In a lot of cases: not so much. One person chronicled working at a seed company, where in the summer the work was backbreaking (essentially: hoeing out in the hot sun and pulling weeds) and in winter it was boring (sorting and packaging seeds - this was a place that did custom orders for folks - in a chilly barn). And the author herself waitressed and found (a) restaurant patrons can be super-rats, (b) the other waitresses resented her because they could tell she came from a more privileged background and they assumed she was 'slumming'**, and (c) it was exhausting work and you have to be agile and strong to do it well.

(**well, she kind of WAS)

And I confess: there have been Very Bad Days here (where I had moments of real miscommunication in class, then sat through faculty meetings where bad news was delivered to us, then had to scramble around to put together stuff for lab, then dragged home with a stack of grading in tow) when I thought, "Oh, how nice it would be to have a job that I could 'take off' at the end of the day like I take off my shoes when I come in the house."

But maybe not. Oh, I know I'd make a horrible waitress: I'm a little clumsy, for one thing, and would probably drop stuff. But I'd have a really hard time tolerating the jerks - the people who were rude, or the men who made inappropriate jokes, or the people who demanded lots of stuff and then either didn't tip or left an insultingly low tip, all of that. And I don't cope well with cat-herding type situations, and I suspect waiting tables is like that a lot of the time.

(Though I admit: I might be able to tolerate the seed-company job....)

But yeah. Every career or job has something about it that's kind of awful, and I guess you just have to decide what kind of "awful" you are willing to accept: long hours where sometimes your weekends get spoken for, or abysmally low pay, or having to work with what some people call GenPop who can be rude and demanding and just unpleasant.....and I guess I'll take the long hours, instead. (Even if I do occasionally get the student who approaches GenPop levels of unpleasantness. And yes, you can say "but you give them grades," except I really don't; I assign the grades they earn based on their work. And I've had a few real jerks who have earned As and I fill in the A on the gradesheet and just feel thankful that at least they'll never take THAT class with me again. Though often the really entitled-acting people earn low grades, and so it's like Groundhog Day: they show up again and sometimes again.)

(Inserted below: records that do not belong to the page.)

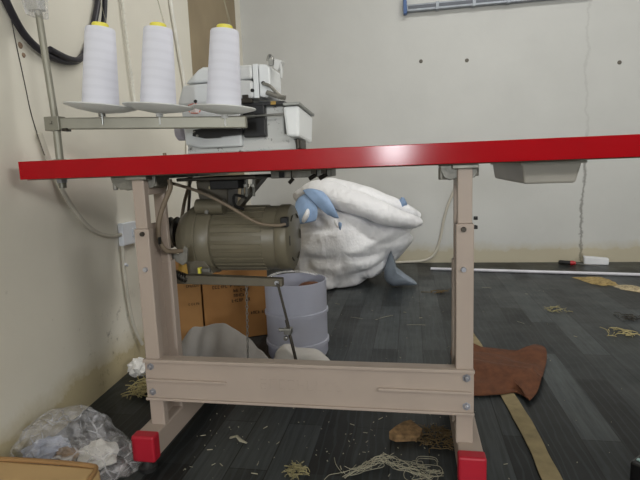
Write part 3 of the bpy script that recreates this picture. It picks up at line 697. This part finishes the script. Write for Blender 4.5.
# ------------------------------------------------------------------ on the back wall
b = newbm(); YB = Y1
AR = thing('aluminium_rail', 'long aluminium rail with blue end cap mounted high on the back wall', 'rail', (1.4, YB-.03, 1.79))
box(b, .925, 2.1, YB-.045, YB-.004, 1.762, 1.808); obj('rail_body', b, m_alu, AR, bevel=.004)
b = newbm(); box(b, .935, 2.1, YB-.048, YB-.044, 1.778, 1.798); obj('dark_groove', b, m_greydark, AR)
b = newbm(); box(b, .902, .927, YB-.055, YB-.004, 1.748, 1.86); obj('end_cap', b, m_blueplastic, AR, bevel=.004)
for xx in (1.12, 1.36, 1.58):
    b = newbm(); box(b, xx, xx+.022, YB-.052, YB-.004, 1.758, 1.812); obj('clip', b, m_alu, AR, bevel=.002)
for x, z, lab in ((1.019, 1.436, 'dark screw hole left of the stand leg, high on the back wall'), (1.330, 1.420, 'dark screw hole in the middle of the back wall'), (2.300, 1.337, 'dark screw hole at the far right of the back wall')):
    b = newbm(); lathe(b, [(0, -.004), (.009, -.004), (.013, -.001), (.014, .003)], (x, YB-.001, z), 'y', 12); tag(obj('wall_plug', b, M('grey_wall_plug', (110, 106, 98), .8)), lab, 'wall plug')
b = newbm(); tube(b, [(1.255, YB-.012, .554), (1.230, YB-.012, .493), (1.202, YB-.012, .424), (1.171, YB-.012, .312), (1.148, YB-.012, .190), (1.109, YB-.014, .073), (1.031, YB-.02, .021), (.884, YB-.03, .011), (.772, YB-.06, .011)], .0092, 8, 5)
tag(obj('wall_cable', b, m_cable, smooth=True), 'pale cable curving down the back wall behind the right leg', 'cable')

# ------------------------------------------------------------------ woven sack
SK_ = thing('woven_sack', 'big stuffed white woven sack slumped on the floor by the back wall', 'sack', (.60, 2.28, 0))
def blob(bm, outline, cy, depth, nphi=20, amp=.0, seed=0, flatz=None, cx=None, cz=None, exp=.8, crease=0):
    P = spline([(p[0], 0, p[1]) for p in outline]+[(outline[0][0], 0, outline[0][1])], 6)[:-1]
    n = len(P)
    if cx is None: cx = sum(p.x for p in P)/n
    if cz is None: cz = sum(p.z for p in P)/n
    rings = []
    for j in range(1, nphi):
        ph = -PI/2 + PI*j/nphi
        c = math.cos(ph)**exp; s = math.sin(ph)
        ring = []
        for p in P:
            q = Vector((cx+(p.x-cx)*c, cy+depth*s, cz+(p.z-cz)*c))
            nv = noise.noise(q*5+Vector((seed, 0, 0)))*amp + noise.noise(Vector((q.x*4+q.z*6, q.y*5, q.z*13-q.x*9))+Vector((seed, 3, 1)))*amp*.55
            if crease: nv -= crease*(1-min(1, abs(noise.noise(Vector((q.x*2.4+q.z*3.4, q.y*2.2, q.z*2.6-q.x*1.2))+Vector((seed, 9, 2))))*4.5))**2
            d = (q-Vector((cx, cy, cz))); 
            if d.length > 1e-4: q += d.normalized()*nv
            if flatz is not None and q.z < flatz: q.z = flatz + (q.z-flatz)*.02
            ring.append(bm.verts.new(q))
        rings.append(ring)
    for A, B in zip(rings, rings[1:]):
        for k in range(n): bm.faces.new((A[k], A[(k+1) % n], B[(k+1) % n], B[k]))
    bm.faces.new(rings[0]); bm.faces.new(list(reversed(rings[-1])))
    bmesh.ops.recalc_face_normals(bm, faces=bm.faces)
b = newbm()
blob(b, [(.155, .30), (.165, .46), (.24, .57), (.36, .60), (.50, .57), (.66, .53), (.82, .47), (.96, .40), (.99, .33), (.93, .22), (.86, .13), (.74, .04), (.56, -.06), (.38, -.20), (.24, -.14), (.15, .06)], 2.30, .36, 40, .026, 1, .006, crease=.045)
obj('sack_body', b, m_sack, SK_, smooth=True, subsurf=1)
def ribbon(bm, rows):
    R = [[bm.verts.new(Vector(p)) for p in spline(r, 6)] for r in rows]
    for A, B in zip(R, R[1:]):
        for k in range(len(A)-1): bm.faces.new((A[k], A[k+1], B[k+1], B[k]))
# folded-over mouth of the sack, a thick roll sweeping down to the right
b = newbm(); 
pts = [(.20, 2.24, .585), (.30, 2.20, .640), (.42, 2.13, .640), (.55, 2.08, .590), (.70, 2.05, .535), (.84, 2.06, .480), (.95, 2.12, .435), (1.02, 2.20, .425)]
P = spline(pts, 8); rs = []
for i, p in enumerate(P):
    t = i/(len(P)-1); rs.append(.045 + .055*math.sin(PI*min(1, t*1.05))**.7 if t < .95 else .045)
tube(b, P, rs, 18, 0, .75)
for v in b.verts:
    v.co += Vector((noise.noise(v.co*7), noise.noise(v.co*7+Vector((5, 0, 0))), noise.noise(Vector((v.co.x*3, v.co.y*9, v.co.z*16)))))*.014
obj('folded_mouth', b, m_sack, SK_, smooth=True, subsurf=1)
b = newbm()
pts = [(.24, 2.30, .640), (.36, 2.27, .672), (.50, 2.25, .655), (.66, 2.22, .600), (.80, 2.22, .555), (.93, 2.25, .500), (1.03, 2.30, .44)]
P = spline(pts, 8); tube(b, P, [.035+.045*math.sin(PI*i/(len(P)-1)) for i in range(len(P))], 16, 0, .8)
for v in b.verts: v.co += Vector((noise.noise(v.co*8), noise.noise(v.co*8+Vector((5, 0, 0))), noise.noise(v.co*8+Vector((0, 7, 0)))))*.012
obj('rear_fold', b, m_sack, SK_, smooth=True, subsurf=1)
# blue lining showing in the mouth
def patch(name, rows, mat, nz=.012):
    b = newbm(); ribbon(b, rows)
    for v in b.verts: v.co += Vector((0, noise.noise(v.co*14)*nz*1.5, noise.noise(v.co*14+Vector((3, 1, 0)))*nz))
    return obj(name, b, mat, SK_, smooth=True, solid=.006, subsurf=1)
patch('blue_lining', [[(.235, 2.04, .580), (.262, 2.035, .615), (.310, 2.03, .640)], [(.238, 2.00, .520), (.300, 1.985, .560), (.385, 1.99, .580)], [(.246, 1.97, .470), (.310, 1.958, .490), (.400, 1.965, .520)], [(.250, 1.97, .440), (.310, 1.955, .445), (.385, 1.955, .465)]], m_lining)
patch('blue_lining', [[(.285, 2.03, .655), (.350, 2.02, .665), (.420, 2.02, .645)], [(.335, 1.99, .610), (.410, 1.975, .620), (.475, 1.985, .600)], [(.400, 1.965, .550), (.450, 1.95, .555), (.505, 1.955, .545)], [(.460, 1.955, .490), (.500, 1.945, .480), (.535, 1.95, .475)]], m_lining)
patch('blue_lining', [[(.525, 1.945, .465), (.560, 1.925, .450)], [(.525, 1.94, .430), (.548, 1.92, .422)], [(.535, 1.94, .405), (.545, 1.925, .402)]], m_lining, .005)
patch('frayed_edge', [[(.492, 1.945, .485), (.525, 1.930, .470)], [(.500, 1.93, .445), (.530, 1.915, .430)], [(.520, 1.93, .425), (.538, 1.92, .415)]], m_sack, .006)
b = newbm(); ribbon(b, [[(.885, 2.22, .535), (.90, 2.21, .56), (.92, 2.20, .585)], [(.92, 2.19, .520), (.925, 2.18, .545), (.925, 2.19, .580)], [(.945, 2.22, .51), (.95, 2.21, .54), (.930, 2.20, .582)]]); obj('blue_tip', b, m_lining, SK_, smooth=True, solid=.006)
b = newbm(); tube(b, [(.335, 1.955, .545), (.335, 1.94, .515), (.318, 1.93, .485), (.30, 1.935, .455)], [.008, .020, .020, .012], 8); obj('bunched_flap', b, m_sack, SK_, smooth=True, subsurf=1)
b = newbm(); blob(b, [(.845, .25), (.87, .14), (.93, .09), (1.01, .02), (.93, .006), (.84, .006), (.80, .08)], 2.12, .06, 10, .012, 4, .004); obj('seam_corner', b, m_sackgrey, SK_, smooth=True)

# ------------------------------------------------------------------ bucket, box and cloths behind the stand
BU = thing('plastic_bucket', 'translucent white plastic drum behind the table beam', 'bucket', (.50, .81, 0))
b = newbm(); R0 = .122
lathe(b, [(.0, .004), (R0-.012, .004), (R0-.004, .010), (R0, .02), (R0, .058), (R0+.006, .060), (R0+.006, .074), (R0, .076), (R0+.001, .182), (R0+.006, .184), (R0+.006, .196), (R0+.001, .198), (R0+.002, .315), (R0-.001, .315), (R0-.002, .198), (R0-.003, .02), (.0, .012)], (.50, .81, 0), 'z', 48)
obj('drum', b, m_bucket, BU, smooth=True)
b = newbm(); tube(b, [(.378, .83, .318), (.42, .89, .326), (.50, .915, .324), (.575, .88, .318)], .012, 8, 4, .25); obj('bag_liner', b, m_film2, BU, smooth=True)
b = newbm(); blob(b, [(.49, .265), (.52, .30), (.56, .305), (.60, .285), (.60, .20), (.54, .15), (.48, .19)], .815, .05, 10, .015, 9); tag(obj('brown_scrap', b, m_browncloth, smooth=True, origin=(.54, .815, .24)), 'rust brown fabric scrap inside the translucent drum', 'fabric scrap')

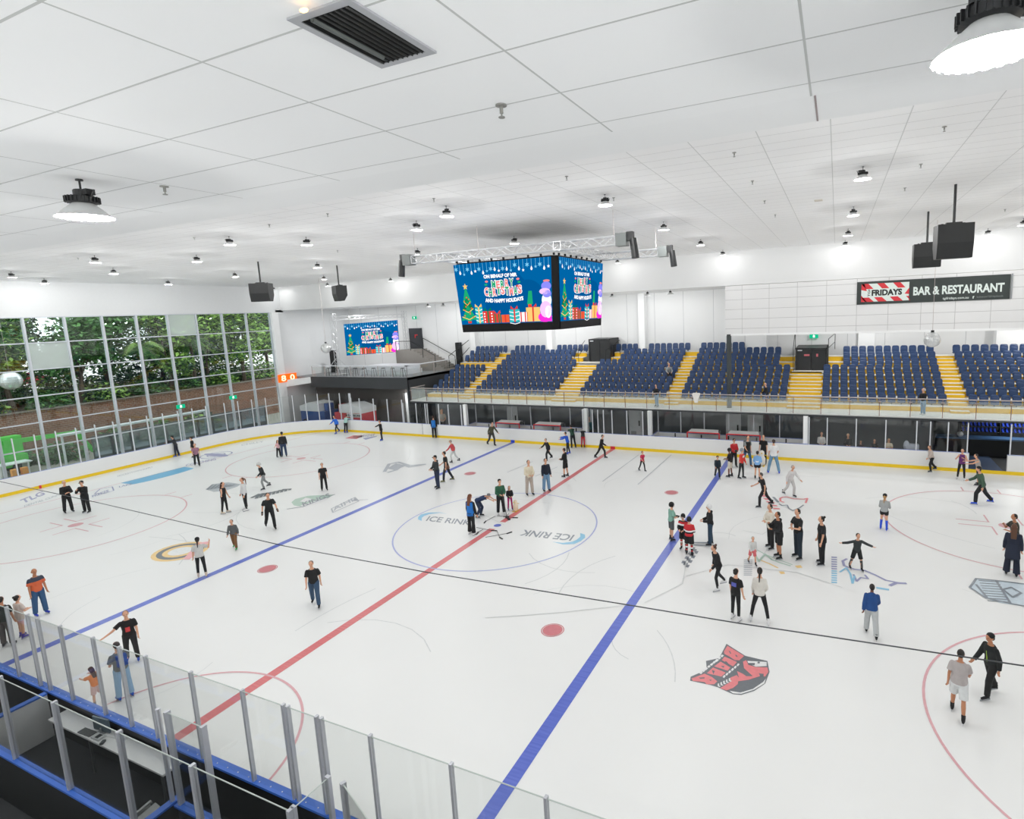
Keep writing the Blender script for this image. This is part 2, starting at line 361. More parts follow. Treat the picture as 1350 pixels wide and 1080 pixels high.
zpoly(mb, *L, [(670, 190), (700, 165), (800, 140), (1000, 130), (960, 155), (880, 190), (760, 225), (690, 215)], 0)
zpoly(mb, *L, [(735, 185), (780, 155), (830, 165), (790, 190)], 1, z2); zpoly(mb, *L, [(740, 215), (940, 155), (960, 165), (760, 232)], 1, z2)
stroke(mb, [(270+a/5.87, 630+b/5.87) for a, b in [(640, 243), (760, 225), (1005, 130)]], .08, 2)
itext(mb, 'KINGS', (400, 668), (436, 655), (398, 663), 2, z=ZM+.004)
mb.build('ice_logo', [P_GRN, P_WHITE, P_GREY], floor)['label'] = 'grey green badge in the ice inside the left blue line'
mb = MB(); itext(mb, 'AIHL', (440, 674), (470, 659), (438, 669.5)); 
stroke(mb, [(437, 671), (439, 676), (473, 661), (468, 656), (437, 671)], .07); zpoly(mb, *L, [(1145, 180), (1160, 150), (1190, 180)]); stroke(mb, [(462, 660), (485, 659)], .06)
mb.build('ice_logo', P_LG, floor)['label'] = 'small grey letter logo beside the left blue line'
mb = MB(); stroke(mb, [(507, 622), (513, 612), (525, 609.5), (540, 614), (560, 612.5), (540, 616), (532, 613), (522, 620), (512, 623)], .22); poly(mb, [(510, 618), (522, 611), (536, 614), (520, 620)]); mb.build('ice_logo', P_LG, floor)['label'] = 'grey running animal logo beyond the left blue line'
mb = MB(); itext(mb, 'TEAMWEAR', (462, 579), (493, 575), (466, 575), 1); poly(mb, [(455, 578), (466, 574), (480, 574.5), (470, 579)], 0); poly(mb, [(478, 578), (498, 574.5), (496, 576), (482, 580)], 1)
mb.build('ice_logo', [P_LRED, P_PUR], floor)['label'] = 'red and blue sponsor logo in the ice by the far corner'
mb = MB(); itext(mb, 'TLG', (30, 664.5), (60, 652), (26, 659.5), 0, .03); itext(mb, 'DENTAL CLINIC', (32, 669), (80, 653), (32, 666.5), 1, .02)
itext(mb, 'FREEZE', (122, 656), (144, 648), (121, 653.5), 0); stroke(mb, [(125, 651), (132, 645), (148, 642), (150, 647), (138, 651), (125, 651)], .06, 0)
itext(mb, 'LAKE', (157, 643), (174, 639), (157, 641), 0); itext(mb, 'HOCKEYTOWN SUPPLY', (155, 629), (202, 616.5), (155, 627), 1)
itext(mb, 'COACHING', (245, 615.5), (285, 606.5), (245, 612.5), 0); itext(mb, 'CHILLY', (318, 588), (348, 583), (318, 586), 1)
mb.build('ice_lettering', [P_PUR, P_LG], floor)['label'] = 'rows of faded sponsor lettering at the left end of the ice'
mb = MB()
for k in range(2): q = ipt(285, 600); ring(mb, q.x, q.y, .55+.45*k, .09, n=32)
q = ipt(285, 600); mb.face([(q.x+1.3*math.cos(2*PI*i/20), q.y+.35*math.sin(2*PI*i/20), ZM+.001) for i in range(20)]); mb.build('ice_logo', P_PUR, floor)['label'] = 'purple ring logo behind the left goal line'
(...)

But still. I do sometimes wish I had more downtime, that I didn't have to plan on working some Saturdays and evenings...

1 comment:

Lynn said...

I know what you mean about taking things personally, like it's going to be nice in the middle of the week and possibly cold and icky again this weekend and we NEED it to be nice on the weekends because we have stuff to do so I'm like, "Why?! Why are you doing this to us?" not to God or Mother Nature or the weather guy on TV but to the weather itself.